• GIVEN PROBLEM: Check each line below for the word "from", and copy those that have it.
---
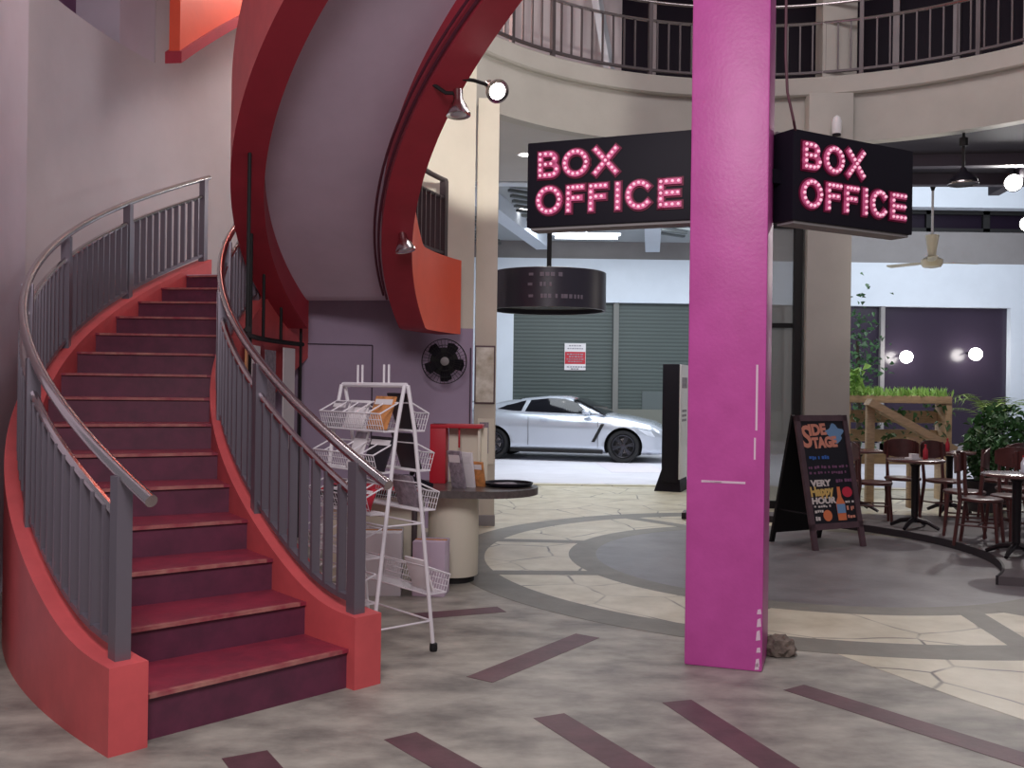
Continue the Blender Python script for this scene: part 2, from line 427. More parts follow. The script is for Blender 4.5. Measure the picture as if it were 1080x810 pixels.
# ------------------------------------------------------------------ ceilings under the first floor
def ring_ceil(name, a0, a1, m):
    mb = MB(); n = 24
    mb.prism([tuple(P(4.02, a0 + (a1 - a0) * i / n)[:2]) for i in range(n + 1)] + ([(-1.6, 15.3), (4.05, 15.3)][::1 if a1 > a0 else -1] if 'l' in name[-1] else []), 4.72, 4.9)
    return struct(mb.build(name, m, smooth=0))
mb = MB(); n = 24
mb.prism([tuple(P(4.02, 146 - (146 - 73) * i / n)[:2]) for i in range(n + 1)] + [(4.05, 15.3), (-1.6, 15.3)], 4.72, 4.95)
struct(mb.build('ceiling', M['ceil_l'], smooth=0))
mb = MB()
mb.prism([tuple(P(4.02, 73 - 75 * i / n)[:2]) for i in range(n + 1)] + [(16, 8.6), (16, 15.3), (4.05, 15.3)], 4.74, 4.95)
cd = struct(mb.build('ceiling_cafe', M['ceil_d'], smooth=0))
mb = MB()
for (a, b2) in (((5.2, 13.4), (14, 12.2)), ((5.0, 14.6), (15, 14.0)), ((7.0, 12.3), (7.4, 15.2)), ((9.8, 10.8), (10.4, 15.2))):
    mb.bar((*a, 4.66), (*b2, 4.66), .16, .16)
mb.build('service_duct', mat('duct grey', (70, 62, 74), .6), cd, smooth=0)
# canopy over the driveway
cn = struct(MB().box((1.6, 19.6, 5.12), (8.4, 8.5, .12)).build('ceiling_driveway', M['canopy'], smooth=0))
mb = MB()
for (a, b2) in (((-.9, 16.0), (.7, 23.2)), ((2.2, 15.6), (3.3, 23.4)), ((3.9, 15.8), (4.6, 23.4)), ((-2.1, 16), (-1.3, 23.2))):
    mb.bar((*a, 4.93), (*b2, 4.93), .34, .34)
mb.box((1.6, 15.6, 4.93), (8.4, .3, .4))
mb.build('canopy_beam', M['cool_white'], cn, smooth=0)
mb = MB()
for x0, y0 in ((2.95, 18.0), (-.1, 17.4), (-1.2, 20)):
    for i in range(9): mb.bar((x0 + .06 * i * .6, y0 + i * .5, 5.0), (x0 + .62 + .06 * i * .6, y0 + .34 + i * .5, 4.98), .09, .05)
mb.build('louvre_slat', mat('louvre grey', (96, 100, 100), .6), cn, smooth=0)

# ------------------------------------------------------------------ first stair flight
RS = .1746; A0 = 226.5; DA = 4.234
zs = lambda n: .2 + (n - 1) * RS
st = thing('staircase', 'broad red curved stair rising from the floor between steel railings', 'stairs', (0, 0, 0))
for n_ in range(1, 16):
    a1 = A0 - DA * (n_ - 1); a2 = a1 - DA - .35
    zb = 0 if n_ == 1 else zs(n_) - RS - .12
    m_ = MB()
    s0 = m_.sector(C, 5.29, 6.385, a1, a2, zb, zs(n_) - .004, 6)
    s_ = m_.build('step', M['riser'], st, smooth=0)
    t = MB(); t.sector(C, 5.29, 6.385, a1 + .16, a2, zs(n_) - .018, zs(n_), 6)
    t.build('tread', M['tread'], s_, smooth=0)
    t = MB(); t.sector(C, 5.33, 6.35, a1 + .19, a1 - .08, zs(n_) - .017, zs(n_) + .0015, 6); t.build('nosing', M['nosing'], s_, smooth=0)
def ktop(a): 
    z = 2.86 - .0413 * (a - 163.3)
    lo = .36
    k_ = .06
    return lo + k_ * math.log1p(math.exp((z - lo) / k_)) if z - lo < 1.5 else z
def kbot(a): return 0. if a > 196 else max(0, ktop(a) - 1.0) if a < 190 else (196 - a) / 6 * max(0, ktop(a) - 1.0)
MB().sector(C, 6.385, 6.555, 227.2, 163, kbot, ktop, 90).build('kerb', M['red'], st)
MB().sector(C, 5.12, 5.29, 227.2, 163, kbot, ktop, 90).build('kerb', M['red'], st)
# underside of the flight
MB().sector(C, 5.2, 6.45, 196, 166, lambda a: ktop(a) - .75, lambda a: ktop(a) - .42, 30).build('flight_slab', M['soffit'], st)

def railing(parent, r, post_as, top, base, hr_a0, hr_a1, name='railing', bal=.125, m=M['rail'], hr=M['steel'], rr=.027, gap=.19, c=C, pw=.068, bw_=.05):
    """curved railing; top/base: height functions of the angle in degrees"""
    n = max(4, int(abs(hr_a1 - hr_a0) / 1.2))
    A = [hr_a0 + (hr_a1 - hr_a0) * i / n for i in range(n + 1)]
    rl = MB().tube([P(r, a, top(a), c) for a in A], rr, 12).build(name, hr, parent, 50)
    lo, hi = min(post_as), max(post_as)
    u = MB().tube([P(r, lo + (hi - lo) * i / 50, top(lo + (hi - lo) * i / 50) - gap, c) for i in range(51)], .021, 8)
    u.build('upper_rail', m if hr is not M['steel'] else hr, rl)
    u = MB().sector(c, r - .02, r + .02, lo, hi, lambda a: base(a) + .05, lambda a: base(a) + .08, 60)
    u.build('bottom_rail', m, rl)
    for a in post_as:
        zt = top(a) - .01
        MB().box((0, 0, 0), (pw, pw * 1.0, zt - base(a) + .02), 0, Matrix.Translation(P(r, a, (zt + base(a)) / 2 - .01, c)) @ Matrix.Rotation(RAD(a), 4, 'Z')).build('post', m, rl, smooth=0)
    da = math.degrees(bal / r); cnt = int((hi - lo) / da); 
    for i in range(1, cnt):
        a = lo + (hi - lo) * i / cnt
        if min(abs(a - q) for q in post_as) < da * .4: continue
        z0, z1 = base(a) + .07, top(a) - gap
        MB().box((0, 0, 0), (bw_, .02, z1 - z0), 0, Matrix.Translation(P(r, a, (z0 + z1) / 2, c)) @ Matrix.Rotation(RAD(a), 4, 'Z')).build('baluster', m, rl, smooth=0)
    return rl
top1 = lambda a: 1.15 + (226.4 - a) * .0412
PA = [226.3, 213.8, 201.3, 188.8, 176.3, 163.4]
r_o = railing(st, 6.465, PA, top1, ktop, 228.6, 162.6)
r_i = railing(st, 5.225, PA, top1, ktop, 229.0, 162.6)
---
• RESPONSE BELOW:
Continue the Blender Python script for this scene: part 2, from line 427. More parts follow. The script is for Blender 4.5. Measure the picture as if it were 1080x810 pixels.
st = thing('staircase', 'broad red curved stair rising from the floor between steel railings', 'stairs', (0, 0, 0))